Humans waste roughly 1.05 billion tonnes of food every year at the retail, food service, and household level alone. That figure, from UNEP’s 2024 Food Waste Index Report covering 2022 data, represents about 19% of all food available to consumers. On top of that, another 13% of the world’s food is lost earlier in the supply chain, between harvest and the point of sale. Combined, about a third of all food produced for people never gets eaten.
Where the Waste Happens
Most food waste doesn’t come from restaurants or grocery stores. It comes from your kitchen. Households account for roughly 61% of all food wasted at the consumer level. Food service operations like restaurants, cafeterias, and catering make up about 26%, and retail outlets contribute the remaining 13%.

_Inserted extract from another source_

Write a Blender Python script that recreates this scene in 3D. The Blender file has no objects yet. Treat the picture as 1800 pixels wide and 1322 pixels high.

On a personal scale, the global average works out to about 121 kilograms (267 pounds) per person per year. That’s roughly a third of a kilogram tossed out every single day per person on the planet, counting waste across retail, food service, and home kitchens combined.
The Financial Cost
All that wasted food carries a price tag of at least $1 trillion annually worldwide. That number reflects the direct cost of food purchased and never consumed, but it understates the true economic damage. The resources poured into growing, transporting, refrigerating, and packaging that food are also lost. In the United States alone, wasted food consumes enough water and energy to supply more than 50 million homes, and it uses an area of agricultural land equivalent to the states of California and New York combined.
Environmental Damage
Food waste is one of the largest contributors to climate change that most people never think about. When uneaten food ends up in landfills, it decomposes and releases methane, a greenhouse gas far more potent than carbon dioxide over the short term. Globally, food loss and waste generate 8 to 10% of all greenhouse gas emissions. To put that in perspective, that’s nearly five times the total emissions from the entire aviation industry.

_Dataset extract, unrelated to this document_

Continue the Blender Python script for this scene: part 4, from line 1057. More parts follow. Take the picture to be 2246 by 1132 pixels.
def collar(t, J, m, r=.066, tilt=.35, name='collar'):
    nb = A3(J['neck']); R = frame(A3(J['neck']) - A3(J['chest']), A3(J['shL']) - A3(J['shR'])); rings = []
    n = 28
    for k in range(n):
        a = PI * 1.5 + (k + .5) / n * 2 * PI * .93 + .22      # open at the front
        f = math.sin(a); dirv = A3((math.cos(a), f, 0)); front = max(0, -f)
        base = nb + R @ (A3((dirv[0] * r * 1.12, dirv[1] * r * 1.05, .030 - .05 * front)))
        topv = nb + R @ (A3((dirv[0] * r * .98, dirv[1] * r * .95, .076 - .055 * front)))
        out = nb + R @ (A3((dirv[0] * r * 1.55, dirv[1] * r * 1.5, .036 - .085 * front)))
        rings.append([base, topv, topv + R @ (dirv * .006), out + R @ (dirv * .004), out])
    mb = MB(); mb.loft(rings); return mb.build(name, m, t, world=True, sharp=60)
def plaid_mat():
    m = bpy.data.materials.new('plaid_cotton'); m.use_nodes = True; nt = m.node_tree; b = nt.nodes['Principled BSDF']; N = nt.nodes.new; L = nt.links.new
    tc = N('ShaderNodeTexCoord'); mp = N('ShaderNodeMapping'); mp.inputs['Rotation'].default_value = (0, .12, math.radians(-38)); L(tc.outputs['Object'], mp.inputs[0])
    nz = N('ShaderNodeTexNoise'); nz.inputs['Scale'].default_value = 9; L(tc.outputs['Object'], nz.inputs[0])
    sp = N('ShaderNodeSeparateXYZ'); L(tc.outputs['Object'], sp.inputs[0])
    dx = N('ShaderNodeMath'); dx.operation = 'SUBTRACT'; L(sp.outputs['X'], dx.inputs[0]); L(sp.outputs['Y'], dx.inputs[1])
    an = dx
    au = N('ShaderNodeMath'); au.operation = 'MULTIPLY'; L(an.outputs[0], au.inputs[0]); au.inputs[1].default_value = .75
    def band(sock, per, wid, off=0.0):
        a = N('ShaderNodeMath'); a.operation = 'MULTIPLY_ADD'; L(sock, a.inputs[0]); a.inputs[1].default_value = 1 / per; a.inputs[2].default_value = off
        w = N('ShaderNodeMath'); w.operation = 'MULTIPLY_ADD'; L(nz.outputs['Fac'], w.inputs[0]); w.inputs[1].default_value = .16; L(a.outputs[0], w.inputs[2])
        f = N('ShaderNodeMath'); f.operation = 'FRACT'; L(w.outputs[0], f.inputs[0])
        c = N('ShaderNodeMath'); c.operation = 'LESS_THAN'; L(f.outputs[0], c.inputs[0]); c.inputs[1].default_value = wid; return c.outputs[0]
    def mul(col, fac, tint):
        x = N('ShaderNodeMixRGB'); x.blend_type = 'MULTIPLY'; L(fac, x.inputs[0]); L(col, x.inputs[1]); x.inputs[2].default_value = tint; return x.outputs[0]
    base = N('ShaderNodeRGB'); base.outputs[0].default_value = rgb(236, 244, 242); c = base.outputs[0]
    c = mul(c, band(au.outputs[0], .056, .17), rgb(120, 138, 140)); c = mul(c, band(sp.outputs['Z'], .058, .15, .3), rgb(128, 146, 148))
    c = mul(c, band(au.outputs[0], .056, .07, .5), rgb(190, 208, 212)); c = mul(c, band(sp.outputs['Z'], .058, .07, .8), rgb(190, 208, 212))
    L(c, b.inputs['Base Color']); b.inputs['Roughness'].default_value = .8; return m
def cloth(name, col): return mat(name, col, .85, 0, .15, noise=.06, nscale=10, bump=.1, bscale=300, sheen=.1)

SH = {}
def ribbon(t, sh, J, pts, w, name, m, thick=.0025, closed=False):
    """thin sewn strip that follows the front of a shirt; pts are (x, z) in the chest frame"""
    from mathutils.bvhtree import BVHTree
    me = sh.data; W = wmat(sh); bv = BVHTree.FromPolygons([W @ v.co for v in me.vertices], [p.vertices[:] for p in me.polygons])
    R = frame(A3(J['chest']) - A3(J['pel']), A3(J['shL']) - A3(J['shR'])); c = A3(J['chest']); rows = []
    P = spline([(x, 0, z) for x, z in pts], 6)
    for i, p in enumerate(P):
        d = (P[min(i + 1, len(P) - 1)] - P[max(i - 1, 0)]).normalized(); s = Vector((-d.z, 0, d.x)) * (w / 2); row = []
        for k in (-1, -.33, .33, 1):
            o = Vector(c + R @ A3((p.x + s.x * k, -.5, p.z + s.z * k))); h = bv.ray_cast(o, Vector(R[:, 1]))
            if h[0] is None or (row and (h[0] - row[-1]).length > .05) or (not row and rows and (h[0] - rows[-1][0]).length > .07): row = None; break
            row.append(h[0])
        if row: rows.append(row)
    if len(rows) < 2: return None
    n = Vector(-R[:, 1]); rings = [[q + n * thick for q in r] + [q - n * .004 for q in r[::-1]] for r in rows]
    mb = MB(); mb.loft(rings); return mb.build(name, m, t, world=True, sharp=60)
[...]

The environmental toll goes beyond the landfill. Growing food that nobody eats uses almost a third of the world’s agricultural land. That means forests cleared, water drawn from rivers and aquifers, and fertilizers applied to soil, all for food that rots in a bin. The U.S. EPA estimates that American food waste alone produces emissions equivalent to running more than 42 coal-fired power plants.
What Gets Wasted Most
Fruits and vegetables are the most commonly wasted food category worldwide, largely because they spoil quickly. Bread and bakery products, dairy, and cooked leftovers round out the top categories in most household studies. Much of this waste stems from buying more than a household can eat before it goes bad, confusion over “best by” and “use by” dates, and the tendency to prepare larger portions than needed.
How Waste Varies by Region
Food waste is not equally distributed around the world, but the pattern may not be what you’d expect. While high-income countries tend to generate more total municipal waste per person, food waste at the household level is surprisingly consistent across income levels. The UNEP Food Waste Index found that per capita household food waste doesn’t vary dramatically between wealthy and developing nations. People in lower-income countries waste food too, often because of inadequate storage, unreliable refrigeration, or the need to prepare food from scratch daily, which leads to spoilage and excess.
The difference lies more in where the waste occurs. In wealthier countries, most food is lost at the consumer end: people buy too much, ignore leftovers, or throw out food that’s cosmetically imperfect but still safe. In lower-income countries, a larger share of loss happens earlier in the supply chain, during harvesting, storage, and transportation, where infrastructure gaps cause crops to spoil before they ever reach a kitchen.
Why It Matters Beyond the Numbers
Around 783 million people worldwide face chronic hunger. The 1.05 billion tonnes of food wasted each year at the consumer level alone would be more than enough to feed every one of them. Reducing food waste by even a fraction could redirect enormous quantities of edible food to people who need it, while simultaneously cutting greenhouse emissions and easing pressure on farmland and freshwater supplies.
At the household level, the most effective steps are straightforward: planning meals before shopping, storing perishables properly, using older items first, and learning that “best by” dates indicate peak quality rather than safety cutoffs. These small changes, multiplied across billions of households, represent one of the most accessible ways to reduce both personal spending and environmental harm.